▶ [TASK DETAILS]: Look through the data below. Show each line where the string "from" occurs.

---------- DATASET EXTRACT ----------

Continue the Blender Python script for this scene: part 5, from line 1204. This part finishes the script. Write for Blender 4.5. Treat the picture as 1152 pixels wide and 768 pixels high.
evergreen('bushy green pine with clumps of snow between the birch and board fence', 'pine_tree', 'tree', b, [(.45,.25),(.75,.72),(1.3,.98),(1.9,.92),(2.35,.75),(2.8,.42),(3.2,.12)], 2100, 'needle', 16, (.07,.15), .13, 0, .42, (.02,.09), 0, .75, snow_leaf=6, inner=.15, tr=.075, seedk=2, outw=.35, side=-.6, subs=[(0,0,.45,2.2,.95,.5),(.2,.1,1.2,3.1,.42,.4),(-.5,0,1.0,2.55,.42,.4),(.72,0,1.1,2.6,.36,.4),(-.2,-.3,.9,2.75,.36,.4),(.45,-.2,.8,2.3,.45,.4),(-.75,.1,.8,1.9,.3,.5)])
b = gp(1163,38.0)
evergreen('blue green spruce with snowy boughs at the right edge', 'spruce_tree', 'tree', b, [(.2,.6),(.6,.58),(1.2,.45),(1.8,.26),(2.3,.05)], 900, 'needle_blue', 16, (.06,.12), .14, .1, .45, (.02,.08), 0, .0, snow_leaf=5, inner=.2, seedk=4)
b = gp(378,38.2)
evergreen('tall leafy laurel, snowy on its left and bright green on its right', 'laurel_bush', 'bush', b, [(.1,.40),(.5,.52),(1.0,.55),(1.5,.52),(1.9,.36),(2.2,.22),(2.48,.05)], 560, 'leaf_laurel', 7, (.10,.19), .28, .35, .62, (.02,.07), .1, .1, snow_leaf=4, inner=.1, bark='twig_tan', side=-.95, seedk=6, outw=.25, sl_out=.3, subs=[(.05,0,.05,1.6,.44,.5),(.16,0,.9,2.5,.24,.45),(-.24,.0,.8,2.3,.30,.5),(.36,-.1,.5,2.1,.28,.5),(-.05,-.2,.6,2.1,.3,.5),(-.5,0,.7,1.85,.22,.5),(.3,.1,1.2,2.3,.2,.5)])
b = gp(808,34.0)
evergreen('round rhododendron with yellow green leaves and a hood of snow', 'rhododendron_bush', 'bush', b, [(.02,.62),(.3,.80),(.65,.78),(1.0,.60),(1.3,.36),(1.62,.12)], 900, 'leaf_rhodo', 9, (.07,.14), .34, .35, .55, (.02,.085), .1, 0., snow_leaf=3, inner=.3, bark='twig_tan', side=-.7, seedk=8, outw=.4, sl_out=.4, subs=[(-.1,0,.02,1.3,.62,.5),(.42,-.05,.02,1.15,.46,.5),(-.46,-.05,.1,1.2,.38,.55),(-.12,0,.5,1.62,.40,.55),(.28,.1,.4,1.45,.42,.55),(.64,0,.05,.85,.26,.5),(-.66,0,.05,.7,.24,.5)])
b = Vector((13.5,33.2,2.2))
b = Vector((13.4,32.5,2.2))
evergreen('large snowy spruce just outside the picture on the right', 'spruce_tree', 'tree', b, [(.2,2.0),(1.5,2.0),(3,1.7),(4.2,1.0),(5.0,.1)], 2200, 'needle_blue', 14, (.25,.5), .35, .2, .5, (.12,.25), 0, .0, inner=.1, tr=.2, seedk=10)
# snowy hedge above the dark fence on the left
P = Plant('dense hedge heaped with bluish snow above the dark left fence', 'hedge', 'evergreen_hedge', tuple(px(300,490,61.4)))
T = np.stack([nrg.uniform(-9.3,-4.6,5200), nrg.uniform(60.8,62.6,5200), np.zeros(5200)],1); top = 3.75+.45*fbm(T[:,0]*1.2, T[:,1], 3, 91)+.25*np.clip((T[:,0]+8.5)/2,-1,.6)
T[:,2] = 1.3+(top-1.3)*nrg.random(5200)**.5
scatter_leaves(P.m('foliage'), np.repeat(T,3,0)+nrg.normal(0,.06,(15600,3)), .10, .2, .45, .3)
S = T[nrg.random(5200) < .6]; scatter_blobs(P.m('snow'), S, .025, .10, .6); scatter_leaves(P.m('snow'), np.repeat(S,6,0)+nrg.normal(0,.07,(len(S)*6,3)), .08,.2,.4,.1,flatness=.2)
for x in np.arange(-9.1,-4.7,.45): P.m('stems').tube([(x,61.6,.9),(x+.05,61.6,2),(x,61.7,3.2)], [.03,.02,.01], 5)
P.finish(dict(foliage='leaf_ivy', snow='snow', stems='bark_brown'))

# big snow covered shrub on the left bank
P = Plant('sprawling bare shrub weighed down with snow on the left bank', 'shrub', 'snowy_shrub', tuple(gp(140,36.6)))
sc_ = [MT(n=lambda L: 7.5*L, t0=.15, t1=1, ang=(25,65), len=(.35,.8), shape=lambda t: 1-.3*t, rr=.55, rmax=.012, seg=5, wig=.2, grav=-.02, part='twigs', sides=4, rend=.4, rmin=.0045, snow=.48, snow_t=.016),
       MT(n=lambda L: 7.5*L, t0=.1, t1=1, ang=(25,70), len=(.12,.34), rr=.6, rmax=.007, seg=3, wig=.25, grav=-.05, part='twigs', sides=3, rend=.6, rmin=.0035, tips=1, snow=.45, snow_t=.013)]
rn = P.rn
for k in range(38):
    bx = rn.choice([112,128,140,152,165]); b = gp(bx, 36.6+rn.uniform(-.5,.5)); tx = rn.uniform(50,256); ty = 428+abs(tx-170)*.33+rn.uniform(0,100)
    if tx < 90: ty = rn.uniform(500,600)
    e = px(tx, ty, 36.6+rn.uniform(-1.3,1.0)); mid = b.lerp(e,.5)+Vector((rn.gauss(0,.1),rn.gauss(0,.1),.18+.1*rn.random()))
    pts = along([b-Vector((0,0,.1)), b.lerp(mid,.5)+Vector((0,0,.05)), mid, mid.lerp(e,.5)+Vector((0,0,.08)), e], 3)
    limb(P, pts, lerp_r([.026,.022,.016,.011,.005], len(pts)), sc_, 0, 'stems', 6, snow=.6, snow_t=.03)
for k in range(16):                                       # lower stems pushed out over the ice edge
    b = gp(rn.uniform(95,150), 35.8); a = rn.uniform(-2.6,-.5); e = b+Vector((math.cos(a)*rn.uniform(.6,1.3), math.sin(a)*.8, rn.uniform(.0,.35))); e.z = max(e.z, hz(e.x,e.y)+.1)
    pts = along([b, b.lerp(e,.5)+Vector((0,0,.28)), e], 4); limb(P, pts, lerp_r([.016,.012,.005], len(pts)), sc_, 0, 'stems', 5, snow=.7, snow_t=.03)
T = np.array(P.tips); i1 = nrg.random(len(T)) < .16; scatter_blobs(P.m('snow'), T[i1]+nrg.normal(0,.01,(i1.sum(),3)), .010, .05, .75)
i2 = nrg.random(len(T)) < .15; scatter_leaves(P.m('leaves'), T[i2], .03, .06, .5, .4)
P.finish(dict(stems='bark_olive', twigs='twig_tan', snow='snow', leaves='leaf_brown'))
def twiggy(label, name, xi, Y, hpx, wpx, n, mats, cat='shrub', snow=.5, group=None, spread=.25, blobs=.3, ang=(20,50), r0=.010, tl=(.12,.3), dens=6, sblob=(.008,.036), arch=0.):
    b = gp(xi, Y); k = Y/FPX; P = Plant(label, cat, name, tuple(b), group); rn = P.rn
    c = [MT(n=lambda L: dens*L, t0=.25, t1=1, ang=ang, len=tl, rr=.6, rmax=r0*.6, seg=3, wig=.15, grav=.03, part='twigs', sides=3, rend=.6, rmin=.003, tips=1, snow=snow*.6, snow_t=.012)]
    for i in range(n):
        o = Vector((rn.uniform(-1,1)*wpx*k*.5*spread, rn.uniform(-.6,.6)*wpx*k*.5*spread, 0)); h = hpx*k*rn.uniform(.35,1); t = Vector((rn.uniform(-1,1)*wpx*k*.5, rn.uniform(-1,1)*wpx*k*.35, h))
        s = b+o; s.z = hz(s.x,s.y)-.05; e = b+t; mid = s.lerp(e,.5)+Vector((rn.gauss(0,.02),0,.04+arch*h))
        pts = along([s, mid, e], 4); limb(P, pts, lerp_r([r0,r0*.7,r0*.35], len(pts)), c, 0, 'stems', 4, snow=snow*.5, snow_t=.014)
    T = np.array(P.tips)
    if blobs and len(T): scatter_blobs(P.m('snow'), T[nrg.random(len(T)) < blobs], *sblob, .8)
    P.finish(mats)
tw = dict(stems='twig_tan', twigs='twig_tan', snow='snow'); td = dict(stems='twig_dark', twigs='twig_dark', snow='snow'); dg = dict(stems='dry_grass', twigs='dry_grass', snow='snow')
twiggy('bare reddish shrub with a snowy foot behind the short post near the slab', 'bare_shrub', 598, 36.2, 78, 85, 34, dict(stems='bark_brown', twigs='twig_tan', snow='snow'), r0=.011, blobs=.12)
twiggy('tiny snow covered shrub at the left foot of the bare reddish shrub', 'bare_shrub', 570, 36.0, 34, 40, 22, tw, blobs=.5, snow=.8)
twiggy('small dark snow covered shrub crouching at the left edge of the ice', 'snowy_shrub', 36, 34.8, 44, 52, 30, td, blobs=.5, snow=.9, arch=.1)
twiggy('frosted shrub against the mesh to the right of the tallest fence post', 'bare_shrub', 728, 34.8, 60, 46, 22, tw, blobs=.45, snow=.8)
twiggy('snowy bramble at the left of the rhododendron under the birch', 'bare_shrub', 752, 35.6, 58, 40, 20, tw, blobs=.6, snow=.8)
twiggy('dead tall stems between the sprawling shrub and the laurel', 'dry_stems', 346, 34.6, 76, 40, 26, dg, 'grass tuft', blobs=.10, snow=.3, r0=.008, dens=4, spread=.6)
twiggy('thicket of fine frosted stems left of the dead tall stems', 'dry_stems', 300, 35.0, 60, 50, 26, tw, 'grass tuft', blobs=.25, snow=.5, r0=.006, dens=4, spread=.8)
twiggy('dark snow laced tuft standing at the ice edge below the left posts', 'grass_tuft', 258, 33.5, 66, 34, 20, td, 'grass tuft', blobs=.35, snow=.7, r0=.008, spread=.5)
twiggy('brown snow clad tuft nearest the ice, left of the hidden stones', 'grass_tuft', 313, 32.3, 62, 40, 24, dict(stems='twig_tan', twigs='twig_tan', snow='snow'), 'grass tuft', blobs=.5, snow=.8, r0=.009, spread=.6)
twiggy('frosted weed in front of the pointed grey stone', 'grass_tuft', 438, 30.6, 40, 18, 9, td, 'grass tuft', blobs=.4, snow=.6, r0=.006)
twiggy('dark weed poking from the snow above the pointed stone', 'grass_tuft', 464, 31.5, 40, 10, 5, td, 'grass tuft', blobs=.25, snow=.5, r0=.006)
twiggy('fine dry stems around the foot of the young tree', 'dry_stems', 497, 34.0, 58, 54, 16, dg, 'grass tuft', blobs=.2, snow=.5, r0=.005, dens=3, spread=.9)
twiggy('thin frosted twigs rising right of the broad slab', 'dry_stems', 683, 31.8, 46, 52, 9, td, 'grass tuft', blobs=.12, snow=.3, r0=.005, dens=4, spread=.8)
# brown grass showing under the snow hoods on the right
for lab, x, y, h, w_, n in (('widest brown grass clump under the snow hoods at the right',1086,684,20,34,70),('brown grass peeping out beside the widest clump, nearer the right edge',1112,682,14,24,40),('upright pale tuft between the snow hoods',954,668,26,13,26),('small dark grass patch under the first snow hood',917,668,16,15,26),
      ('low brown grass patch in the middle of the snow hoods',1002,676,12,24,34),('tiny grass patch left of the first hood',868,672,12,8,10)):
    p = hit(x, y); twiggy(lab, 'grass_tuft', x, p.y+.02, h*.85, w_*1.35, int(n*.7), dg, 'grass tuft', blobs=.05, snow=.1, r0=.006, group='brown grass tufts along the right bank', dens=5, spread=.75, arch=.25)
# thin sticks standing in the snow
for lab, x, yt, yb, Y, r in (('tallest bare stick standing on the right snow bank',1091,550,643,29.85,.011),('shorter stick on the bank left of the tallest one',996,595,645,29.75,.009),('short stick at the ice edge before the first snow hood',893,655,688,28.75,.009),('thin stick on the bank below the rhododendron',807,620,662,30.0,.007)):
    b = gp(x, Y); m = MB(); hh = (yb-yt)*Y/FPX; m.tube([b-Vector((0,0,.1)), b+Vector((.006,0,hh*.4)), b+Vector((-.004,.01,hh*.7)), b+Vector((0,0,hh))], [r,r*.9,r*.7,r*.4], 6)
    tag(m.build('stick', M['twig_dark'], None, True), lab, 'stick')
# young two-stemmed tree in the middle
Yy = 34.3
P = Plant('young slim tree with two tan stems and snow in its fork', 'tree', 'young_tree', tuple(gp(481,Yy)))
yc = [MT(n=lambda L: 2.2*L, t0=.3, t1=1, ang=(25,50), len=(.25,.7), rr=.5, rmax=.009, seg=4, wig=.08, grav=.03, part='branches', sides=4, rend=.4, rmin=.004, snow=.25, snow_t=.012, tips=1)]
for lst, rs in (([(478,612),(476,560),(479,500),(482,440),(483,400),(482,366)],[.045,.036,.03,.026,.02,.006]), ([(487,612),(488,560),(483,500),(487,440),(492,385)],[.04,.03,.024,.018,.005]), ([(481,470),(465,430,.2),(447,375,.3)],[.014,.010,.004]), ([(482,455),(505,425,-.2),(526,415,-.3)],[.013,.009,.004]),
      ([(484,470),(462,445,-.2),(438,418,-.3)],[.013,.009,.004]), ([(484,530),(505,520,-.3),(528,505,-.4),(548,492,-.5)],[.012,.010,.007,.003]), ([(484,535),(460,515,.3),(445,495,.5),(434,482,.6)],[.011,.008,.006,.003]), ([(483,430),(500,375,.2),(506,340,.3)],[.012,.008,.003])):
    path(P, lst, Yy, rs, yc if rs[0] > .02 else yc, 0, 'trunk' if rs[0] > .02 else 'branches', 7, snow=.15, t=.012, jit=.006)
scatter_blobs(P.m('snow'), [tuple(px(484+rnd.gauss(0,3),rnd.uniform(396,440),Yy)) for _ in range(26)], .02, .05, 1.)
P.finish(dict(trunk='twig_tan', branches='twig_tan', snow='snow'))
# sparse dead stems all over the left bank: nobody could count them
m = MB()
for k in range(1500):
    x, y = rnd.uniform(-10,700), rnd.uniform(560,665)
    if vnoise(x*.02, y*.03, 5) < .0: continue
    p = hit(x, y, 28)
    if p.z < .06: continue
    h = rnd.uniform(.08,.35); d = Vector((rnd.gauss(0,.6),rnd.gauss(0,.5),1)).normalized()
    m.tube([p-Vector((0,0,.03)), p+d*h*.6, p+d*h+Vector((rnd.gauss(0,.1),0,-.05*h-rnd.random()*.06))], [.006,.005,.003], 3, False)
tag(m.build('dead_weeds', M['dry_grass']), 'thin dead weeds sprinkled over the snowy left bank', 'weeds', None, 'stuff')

----------

▶ [THE OUTPUT]:
Continue the Blender Python script for this scene: part 5, from line 1204. This part finishes the script. Write for Blender 4.5. Treat the picture as 1152 pixels wide and 768 pixels high.
twiggy('dark weed poking from the snow above the pointed stone', 'grass_tuft', 464, 31.5, 40, 10, 5, td, 'grass tuft', blobs=.25, snow=.5, r0=.006)